Moreover, if taxpayers were constantly reimbursing businessmen for investments that become less attractive once the rules of the game are changed, beneficial regulatory reforms would be held hostage. Furthermore, many of those stranded costs were enthusiastically embraced by the utilities at the time. Few were dragged kicking and screaming into those costly investments; other utility executives wisely passed them by.

Nonetheless, the scheme hatched by the California utility companies was to impose a 6.5 cent per kWh mandatory retail price for electricity as part of the “deregulatory” plan. Since wholesale spot markets were offering power at about 3 cents a kWh back then, the price cap allowed utilities to pocket about 3.5 cents per kWh as pure profit. Even nonutility providers were on the hook and forced to turn over most of this excess profit to the utilities. The price order was to be lifted only when a utility was able to recoup its state‐​approved “stranded costs” from ratepayers.

The regulations were so purposefully labyrinthine that the political class actually got away with the story that the “price cap” protected consumers from the electricity robber barons, and not a single legislator voted against the charade. The environmental lobby and even most of the consumer rights groups went along with the story: after all, they too got their sacks of money via continued subsidies for renewable energy, energy conservation, low income assistance programs and the like. The utilities could hardly believe their luck: They were able to dupe ratepayers into bailing them out under the Naderite guise of price control while still flying the flag of “deregulation.”

No one ever dreamed that the so‐​called price cap would actually be anything other than a price floor. That is, until this fall, when the fleecers became the fleecees.

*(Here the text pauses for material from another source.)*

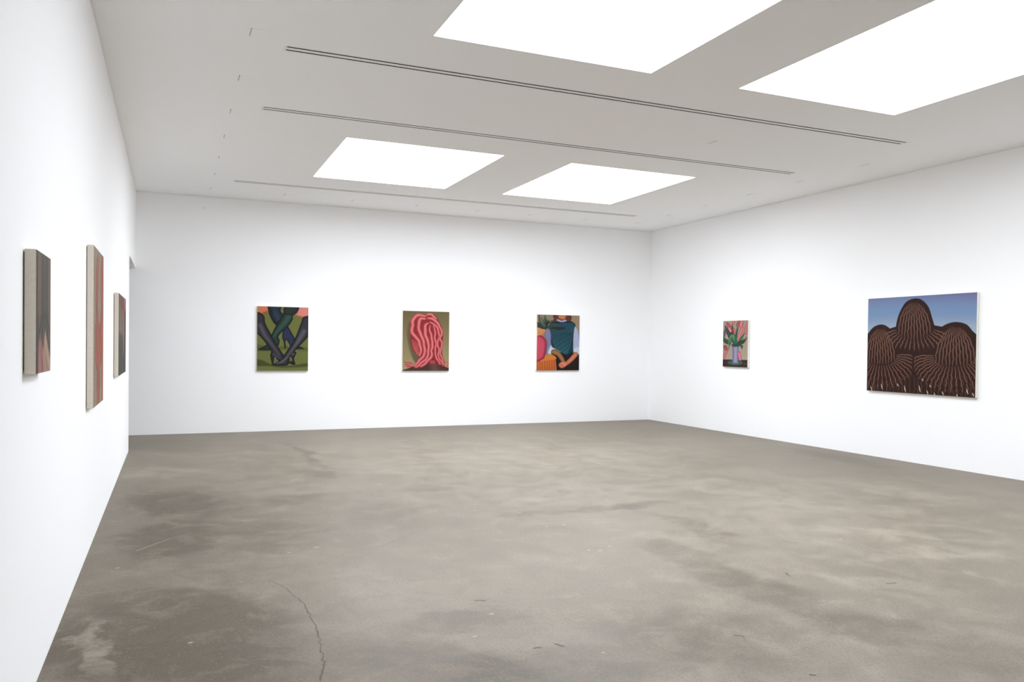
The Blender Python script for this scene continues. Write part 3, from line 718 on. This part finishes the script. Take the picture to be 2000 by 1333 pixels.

The rate cap has actually proven to be a double whammy. Not only did it fleece ratepayers during the “good times,” it prevented market signals from reaching them in bad. If ratepayers aren’t given a good economic reason to cut back on the juice, then high prices will fail to reduce demand or ration available supply to those most willing to pay for it. Scarcities are the inevitable result.

A whole flock of chickens is now coming home to roost. Let the utilities declare Chapter 8 and turn the companies over to the debtors. This group doesn’t deserve our tears — or our money.